AVS 63rd International Symposium & Exhibition | |
MEMS and NEMS | Wednesday Sessions |
Session MN-WeM |
Session: | Multiscale Phenomena & Emerging Technologies in Micro- and Nano-Systems |
Presenter: | Zhu Diao, Stockholm University, Sweden |
Authors: | Z. Diao, Stockholm University, Sweden D. Campanini, Stockholm University, Sweden A. Rydh, Stockholm University, Sweden |
Correspondent: | Click to Email |
Quantitative calorimetric studies of minute amount of material is a notoriously sophisticated task. It requires a high-resolution calorimeter design that contributes a negligible background signal (addenda). The issue is further complicated when the electronic specific heat of a sample is concerned, e.g. in the case of characterising the superconducting phase transition of a superconductor in thin film form. Over a wide temperature range, the electronic specific heat in most materials is one or two orders of magnitude lower than its lattice counterpart, raising even more stringent requirements on the resolution and accuracy of calorimetric measurements.

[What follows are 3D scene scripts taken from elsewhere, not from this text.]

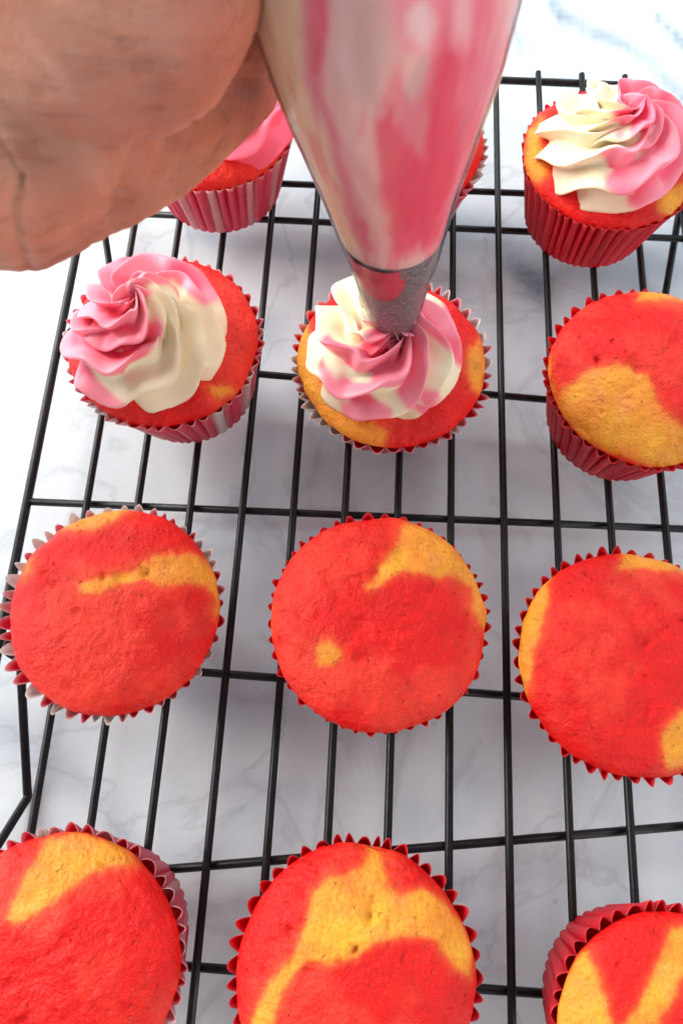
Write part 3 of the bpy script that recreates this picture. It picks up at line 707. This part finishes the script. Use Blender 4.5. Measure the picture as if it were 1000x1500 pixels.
# ------------------------------------------------------------------ the hand
def hand():
    balls = []
    def chain(pts, step=.22):
        for (a, ra), (b, rb) in zip(pts, pts[1:]):
            n = max(2, int((a - b).length / step))
            for i in range(n): t = i / n; balls.append((a.lerp(b, t), ra + (rb - ra) * t))
        balls.append(pts[-1])
    def D(px, py, t, rpx): return (at_depth(px, py, t), rpx * t / F)
    chain([D(-1500, 330, 21, 200), D(-900, 250, 19, 190), D(-420, 200, 17, 185), D(-120, 185, 16, 195), D(60, 150, 15.5, 195)])     # forearm, heel of the hand
    chain([D(-420, 90, 16.6, 175), D(-60, 40, 15, 200), D(60, -5, 14, 225), D(150, -30, 13.4, 232), D(215, -75, 13.2, 195)])           # ball of the thumb
    chain([D(0, 210, 16, 188), D(90, 190, 16.2, 168), D(170, 160, 17.5, 152), D(240, 110, 18.6, 142), D(300, 60, 19.4, 135), D(330, 0, 19.4, 130)])  # little finger side of the palm
    ax = lambda dz: top + dirn * dz
    # palm up along the left of the bag
    P0 = at_depth(300, 10, 17.6)
    zs = [1.9, 3.5, 5.1, 6.6]
    W = []
    for dz in zs:
        c = ax(dz); W.append(c + Vector((-rtop - 1.25, 1.3, 0)))
    chain([(P0, 1.9), (W[0], 1.35), (W[3], 1.35)]); chain([(at_depth(150, -30, 13.8), 2.0), (W[1], 1.5), (W[2], 1.4)])
    chain([(at_depth(60, 100, 15.5), 2.3), (W[1], 1.5)])
    for j, (dz, L, r) in enumerate(zip(zs, (1.55, 1.9, 2.05, 1.9), (.72, .82, .86, .84))):
        c = ax(dz); R = (rtop + (.12, .05, -.15, -.5)[j]) + r * .92; pts = [(W[j], r * 1.25)]
        m = 9
        for i in range(m + 1):
            a = math.pi * .86 - i / m * L * 1.1
            pts.append((c + Vector((R * math.cos(a), R * math.sin(a), .12 * i / m)), r * (1.08 - .22 * i / m) * (1.05 if i in (3, 6) else 1)))
        chain(pts, .15)
    th0 = at_depth(215, -75, 13.2); c = ax(4.4); R = rtop + .75
    pts = [(th0, 1.9), (at_depth(270, -190, 13), 1.35)]
    for i in range(7):
        a = -math.pi * .80 + i / 6 * 1.15; pts.append((c + Vector((R * math.cos(a), R * math.sin(a), .9 + .15 * i)), 1.02 - .035 * i))
    chain(pts, .15)
    bm = bmesh.new()
    for p, r in balls:
        bmesh.ops.create_icosphere(bm, subdivisions=2, radius=r * S, matrix=Matrix.Translation(p * S))
    me = bpy.data.meshes.new('person'); bm.to_mesh(me); bm.free()
    tmp = bpy.data.objects.new('person', me); sc.collection.objects.link(tmp)
    rm = tmp.modifiers.new('r', 'REMESH'); rm.mode = 'VOXEL'; rm.voxel_size = .085 * S
    s1 = tmp.modifiers.new('s', 'SMOOTH'); s1.iterations = 9; s1.factor = .6
    dg = bpy.context.evaluated_depsgraph_get()
    me2 = bpy.data.meshes.new_from_object(tmp.evaluated_get(dg)); bpy.data.objects.remove(tmp)
    n = len(me2.vertices); co = np.empty(n * 3); me2.vertices.foreach_get('co', co); P = co.reshape(-1, 3) / S
    nr = np.empty(n * 3); me2.vertices.foreach_get('normal', nr); nr = nr.reshape(-1, 3)
    q = project(P); front = (P[:, 1] > 1) & (np.linalg.norm(P - np.array([0, 0, H]), axis=1) < 24)
    sq = np.stack([q[:, 0] * .010 + q[:, 1] * .004, q[:, 1] * .052 - q[:, 0] * .008, P[:, 2] * .1], 1)
    d = .05 * fbm(P, .5, 3, 3) - .028 * (1 - np.abs(fbm(sq, 1.3, 3, 11)) * 4).clip(0, 1) ** 2
    qw = q + np.stack([fbm(P, .8, 2, 9), fbm(P, .8, 2, 19)], 1) * 8
    creases = [([(30, 262), (22, 300), (30, 345), (42, 392)], 8, .075), ([(214, 214), (205, 235), (190, 270), (165, 325), (130, 345)], 14, .10), ([(-60, 120), (-10, 200), (25, 262)], 8, .08),
               ([(100, 30), (170, 60), (240, 62), (330, 52)], 6, .03), ([(90, 80), (170, 95), (260, 92)], 6, .03), ([(60, 130), (150, 145), (230, 130)], 7, .03), ([(110, 345), (150, 300), (190, 285)], 8, .05),
               ([(275, 165), (290, 195), (282, 215)], 5, .035), ([(60, 200), (140, 215), (190, 200)], 8, .03)]
    for line, wd, k in creases:
        m = np.full(n, 1e9)
        for (ax_, ay), (bx, by) in zip(line, line[1:]):
            e = np.array([bx - ax_, by - ay], float); v = qw - np.array([ax_, ay])
            t = np.clip((v @ e) / (e @ e), 0, 1); m = np.minimum(m, np.linalg.norm(v - t[:, None] * e, axis=1))
        d = d - np.where(front, 1.5 * k * np.exp(-(m / wd) ** 2), 0)
    P = P + nr * d[:, None]
    o0 = P.mean(0); me2.vertices.foreach_set('co', ((P - o0) * S).ravel())
    ca = me2.color_attributes.new('Col', 'FLOAT_COLOR', 'POINT')
    v = .92 + .12 * fbm(P, .35, 2, 8); cc = np.stack([v, v * (.98 + .06 * fbm(P, .4, 2, 18)), v, np.ones(n)], 1)
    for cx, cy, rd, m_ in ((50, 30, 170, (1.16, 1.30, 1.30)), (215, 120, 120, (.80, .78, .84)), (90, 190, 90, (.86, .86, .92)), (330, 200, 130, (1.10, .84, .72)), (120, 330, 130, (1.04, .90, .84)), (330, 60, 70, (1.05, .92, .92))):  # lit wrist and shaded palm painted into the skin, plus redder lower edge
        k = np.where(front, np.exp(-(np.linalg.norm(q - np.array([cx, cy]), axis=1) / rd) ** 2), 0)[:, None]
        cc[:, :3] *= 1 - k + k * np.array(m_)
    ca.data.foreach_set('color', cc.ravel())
    me2.polygons.foreach_set('use_smooth', [True] * len(me2.polygons))
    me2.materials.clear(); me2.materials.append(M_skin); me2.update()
    o = bpy.data.objects.new('person', me2); sc.collection.objects.link(o); o.location = Vector(o0) * S
    o['label'] = 'bare hand and wrist of a person squeezing the piping bag from the left'; o['category'] = 'person'
hand()
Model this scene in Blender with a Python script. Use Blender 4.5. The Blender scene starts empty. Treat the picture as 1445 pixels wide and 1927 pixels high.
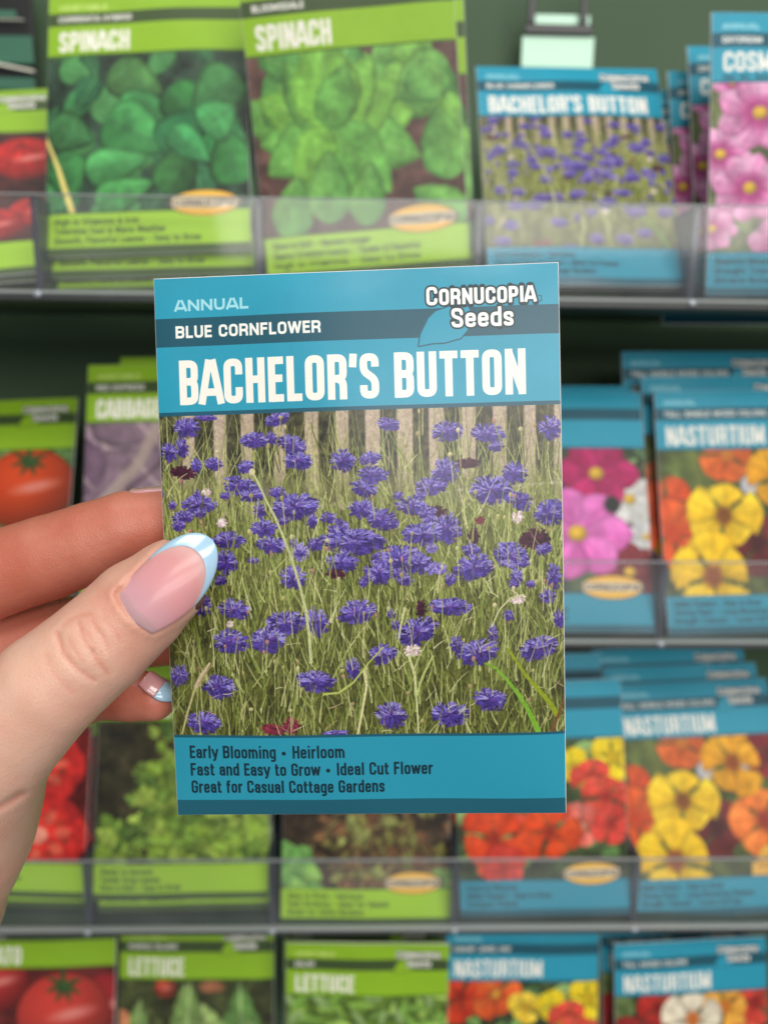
import bpy, math, random
import numpy as np
from mathutils import Matrix, Vector

# ------------------------------------------------------------------ camera
F = 1450.0
CX, CY = 722.5, 963.5          # the frame is 1445 x 1927 units
PITCH, YAW, ROLL = .2088, .0249, .0124
scn = bpy.context.scene
C = scn.collection

def cam_axes():
    f = np.array([math.sin(YAW)*math.cos(PITCH), math.cos(YAW)*math.cos(PITCH), -math.sin(PITCH)])
    r = np.array([math.cos(YAW), -math.sin(YAW), 0.0])
    u = np.cross(r, f)
    return (r*math.cos(ROLL)+u*math.sin(ROLL), -r*math.sin(ROLL)+u*math.cos(ROLL), f)
AR, AU, AF = cam_axes()
cam_d = bpy.data.cameras.new('camera')
cam = bpy.data.objects.new('camera', cam_d); C.objects.link(cam)
M = Matrix.Identity(4)
for i in range(3):
    M[i][0], M[i][1], M[i][2] = AR[i], AU[i], -AF[i]
cam.matrix_world = M
cam_d.sensor_fit = 'HORIZONTAL'; cam_d.sensor_width = 36.0
cam_d.lens = 36.0*F/1445.0
cam_d.clip_start = 0.01; cam_d.clip_end = 50
cam_d.dof.use_dof = True
cam_d.dof.focus_distance = 0.157
cam_d.dof.aperture_fstop = cam_d.lens*1e-3/0.0027
scn.camera = cam

# ------------------------------------------------------------------ light
world = bpy.data.worlds.new('World'); scn.world = world; world.use_nodes = True
bg = world.node_tree.nodes['Background']
bg.inputs[0].default_value = (0.95, 0.98, 1.0, 1); bg.inputs[1].default_value = 0.22

def area(name, loc, target, size, power, col=(1, .97, .92)):
    d = bpy.data.lights.new(name, 'AREA'); d.shape = 'RECTANGLE'
    d.size, d.size_y = size; d.energy = power; d.color = col
    o = bpy.data.objects.new(name, d); C.objects.link(o); o.location = loc
    o.rotation_euler = (Vector(target)-Vector(loc)).to_track_quat('-Z', 'Y').to_euler()
    return o
area('ceiling_lamp', (-.35, -.25, 2.0), (0, .2, -.05), (1.6, .4), 16)
area('ceiling_lamp', (.55, -1.4, 1.55), (0, .3, -.1), (1.9, .5), 28)
area('ceiling_lamp', (.9, -3.2, 1.05), (0, .3, -.2), (3.6, 1.2), 92)
scn.view_settings.view_transform = 'Standard'
scn.view_settings.look = 'None'
scn.view_settings.exposure = -0.12; scn.view_settings.gamma = 1
scn.view_settings.use_curve_mapping = False
scn.cycles.use_denoising = True
scn.cycles.max_bounces = 8
scn.cycles.transparent_max_bounces = 16
scn.cycles.caustics_reflective = False; scn.cycles.caustics_refractive = False
scn.cycles.sample_clamp_indirect = 6

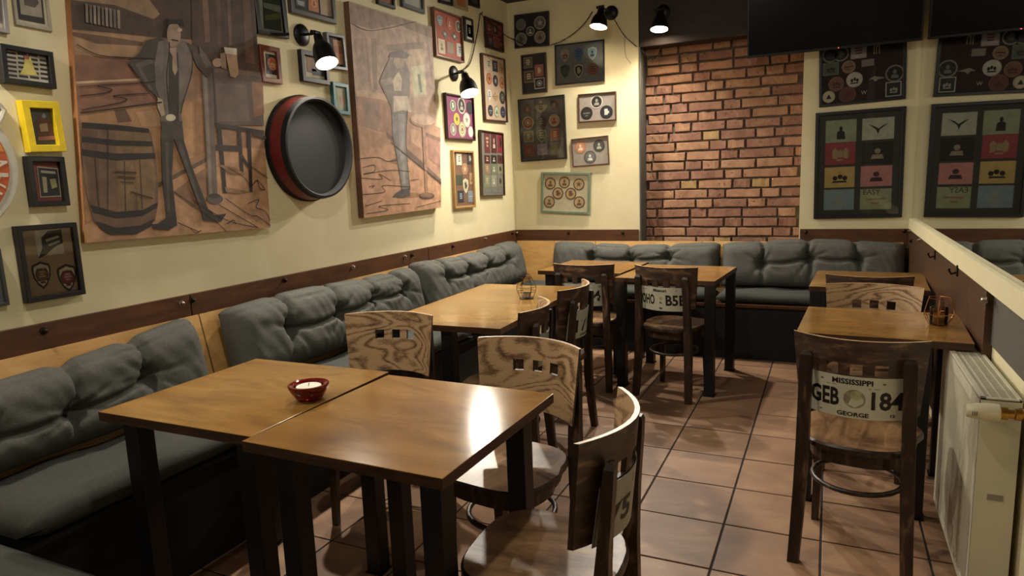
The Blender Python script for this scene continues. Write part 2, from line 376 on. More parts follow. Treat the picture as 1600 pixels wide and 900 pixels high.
def coat_hook(x, y, label):
    q = survey((x, y), 0, .527); t = thing('coat_hook', label, 'hook', (.5285, q.y, q.z))
    MB().box((-.006, -.012, -.022), (0, .012, .028), M['dark_metal'], .002).build('plate', t)
    MB().tube([(-.004, 0, -.005), (-.025, 0, -.012), (-.034, 0, .004), (-.032, 0, .014)], .005, 8, M['dark_metal']).build('hook', t, True)
coat_hook(1461, 399, 'small dark coat hook on the brown right-wall board, nearer the back corner')
coat_hook(1496, 424, 'small dark coat hook on the brown right-wall board, nearer the radiator')

# ================================================================ BENCHES
def bench_panel(p, q, lean, zt, zb):   # leaning plywood from p to q along the wall, lean = vector the bottom is pushed out
    return p
t = thing('wall_bench', 'long built-in bench along the left wall with birch plywood back boards', 'bench', (XL, 0, 0))
def lean_board(parent, y0, y1):        # left-wall bench back boards
    vs = [(.004, y0, .856), (.022, y0, .856), (.125, y0, .36), (.107, y0, .36)]; vs += [(a, y1, c_) for a, b, c_ in vs]
    mb = MB(); mb.add(vs, [(3, 2, 1, 0), (4, 5, 6, 7), (0, 1, 5, 4), (1, 2, 6, 5), (2, 3, 7, 6), (3, 0, 4, 7)], M['plywood']); mb.build('back_board', parent)
for y0, y1 in ((.30, 2.172), (2.180, 3.99), (3.998, 5.615)): lean_board(t, y0, y1)
MB().box((.11, .30, .0), (.53, 5.28, .385), M['black_wood']).build('base', t)
MB().box((.11, .30, .386), (.556, 5.28, .408), M['black_wood'], .002).build('seat_board', t)  # light wood board coloured black to stand in for the tables' shade
t2 = thing('wall_bench', 'built-in bench along the back wall under the brick recess', 'bench', (0, YB, 0))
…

In this work, we describe a state-of-the-art, microelectromechanical system (MEMS)-based differential calorimeter operating in the ac steady-state mode that addresses this challenge. The calorimeter cell, consisted of two 150-nm-thick SiNx windows placed side by side, is fabricated with a batch processing routine utilising silicon bulk micromachining techniques. Active components of the calorimeter include a gold-germanium resistive thermometer, an AC heater for delivering a well-defined alternating power to the sample, and a DC heater for locally heating the sample above the base temperature. They are defined using UV lithography and deposited onto the centre of the membrane window in the form of a stack of thin film layers [1]. The addenda of the calorimeter cell are as low as a few tens of nJ/K at room temperature, and further decrease down to 10 pJ/K at 1 K. Calorimetric measurements are carried out in a sample-in-vacuum 3He cryostat, under an automatic frequency adjusting, true differential-mode using custom-designed FPGA-based advanced electronics [2]. This provides both absolute accuracy and high resolution, where the addenda from the calorimeter cell are largely eliminated.
Thin films of superconducting niobium and tantalum in the range of hundreds of nanometers are used in demonstrating the capability of our calorimeter. They are deposited onto prefabricated silicon nitride windows, sculptured with a focused ion beam, and then transferred onto one of the calorimeter windows with a micromanipulator under an optical microscope. Specific heat jumps at the respective superconducting phase transition are still found to display an excellent signal-to-noise ratio while in-field measurements allow quantitative studies of the suppression of superconducting order parameters by applied magnetic fields.
[1] S. Tagliati, V. M. Krasnov, and A. Rydh, Rev. Sci. Instrum. 83 (2012) 055107.